From our friends at Human Events:
Over and over again we hear Democrats claim that raising tax rates on the rich won’t dampen economic recovery. They also claim it would only affect a fraction of small business owners. In yesterday’s debate, the president asserted, as he has often, that 97 percent of businesses who pay individual rates would not see a tax increase. Well, judging from this new study by Internal Revenue, allowing Bush-era tax rates for high earners to expire, the centerpiece of President Obama’s tax plan and a big part of his campaign rhetoric, would mean that 1 million companies would be hit with new taxes.

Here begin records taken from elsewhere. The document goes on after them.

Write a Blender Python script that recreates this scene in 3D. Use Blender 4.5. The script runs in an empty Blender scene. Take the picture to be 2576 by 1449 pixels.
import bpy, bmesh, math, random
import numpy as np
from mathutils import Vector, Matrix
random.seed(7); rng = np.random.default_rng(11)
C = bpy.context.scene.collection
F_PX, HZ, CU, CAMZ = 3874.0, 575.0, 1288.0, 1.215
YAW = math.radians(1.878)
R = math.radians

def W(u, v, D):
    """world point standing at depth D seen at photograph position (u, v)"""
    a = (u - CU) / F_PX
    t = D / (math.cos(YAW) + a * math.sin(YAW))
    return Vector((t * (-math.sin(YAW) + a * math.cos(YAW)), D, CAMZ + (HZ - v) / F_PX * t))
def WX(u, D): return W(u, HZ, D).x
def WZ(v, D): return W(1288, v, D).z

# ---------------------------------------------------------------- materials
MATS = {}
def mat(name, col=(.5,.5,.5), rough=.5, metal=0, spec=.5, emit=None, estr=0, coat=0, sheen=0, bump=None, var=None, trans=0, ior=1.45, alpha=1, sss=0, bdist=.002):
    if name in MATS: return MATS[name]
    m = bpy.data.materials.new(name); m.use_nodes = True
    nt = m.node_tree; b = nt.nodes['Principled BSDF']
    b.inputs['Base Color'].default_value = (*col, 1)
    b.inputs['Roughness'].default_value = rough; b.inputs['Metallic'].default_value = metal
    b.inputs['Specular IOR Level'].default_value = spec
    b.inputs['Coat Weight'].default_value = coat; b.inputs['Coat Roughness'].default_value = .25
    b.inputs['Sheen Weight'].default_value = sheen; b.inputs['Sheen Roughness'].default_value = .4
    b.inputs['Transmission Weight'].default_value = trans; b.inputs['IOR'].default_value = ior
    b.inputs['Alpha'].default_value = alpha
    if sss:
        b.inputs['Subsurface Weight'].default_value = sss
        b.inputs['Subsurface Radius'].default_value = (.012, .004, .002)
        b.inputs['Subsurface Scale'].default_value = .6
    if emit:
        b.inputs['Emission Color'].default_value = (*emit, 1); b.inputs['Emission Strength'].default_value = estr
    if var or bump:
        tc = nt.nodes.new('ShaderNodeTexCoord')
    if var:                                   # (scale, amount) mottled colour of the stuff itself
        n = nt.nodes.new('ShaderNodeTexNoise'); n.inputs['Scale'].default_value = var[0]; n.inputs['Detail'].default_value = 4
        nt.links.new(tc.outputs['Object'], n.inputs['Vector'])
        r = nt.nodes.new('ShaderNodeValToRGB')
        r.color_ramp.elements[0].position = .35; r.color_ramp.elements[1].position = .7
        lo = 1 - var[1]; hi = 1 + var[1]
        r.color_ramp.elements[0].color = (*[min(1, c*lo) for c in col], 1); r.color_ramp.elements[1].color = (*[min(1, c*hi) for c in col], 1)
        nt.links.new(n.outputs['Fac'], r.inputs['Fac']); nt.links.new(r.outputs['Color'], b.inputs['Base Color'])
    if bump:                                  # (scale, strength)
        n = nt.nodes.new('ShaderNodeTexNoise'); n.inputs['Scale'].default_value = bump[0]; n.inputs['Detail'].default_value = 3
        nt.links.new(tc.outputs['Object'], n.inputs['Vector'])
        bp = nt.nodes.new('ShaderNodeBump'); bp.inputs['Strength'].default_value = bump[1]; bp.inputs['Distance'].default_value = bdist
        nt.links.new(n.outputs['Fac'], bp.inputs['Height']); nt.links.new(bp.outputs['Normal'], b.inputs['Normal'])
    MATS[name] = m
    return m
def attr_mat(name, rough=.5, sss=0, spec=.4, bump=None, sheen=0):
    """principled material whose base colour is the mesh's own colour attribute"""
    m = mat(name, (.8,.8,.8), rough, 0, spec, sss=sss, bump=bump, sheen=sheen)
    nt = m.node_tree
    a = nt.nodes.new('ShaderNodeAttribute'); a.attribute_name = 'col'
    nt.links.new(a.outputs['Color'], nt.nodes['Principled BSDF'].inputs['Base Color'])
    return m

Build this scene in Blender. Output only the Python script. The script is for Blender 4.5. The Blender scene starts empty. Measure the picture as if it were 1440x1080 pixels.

According to the IRS, which goes to great lengths to define a small business, high-income earners make up 24 percent of all small businesses that have employees. Other studies (and pundits) have grossly underestimated the impact that a tax hike on high earners might take on small business, discounting owners of small C corporations and others. Wealthy earners with small businesses account for 923,000 employees.
“No matter how you slice it and dice it, it’s hard to avoid that this is a tax increase on a significant share of small business owners,” said Raymond Keating, chief economist of the Small Business & Entrepreneurship Council told CNNMoney.
Democrats also argue that a tax on “millionaires and billionaire” — or, what in the real world means anyone making more than $200,000 and married couples pulling in more than $250,000 — could actually spur growth. How, is still a mystery.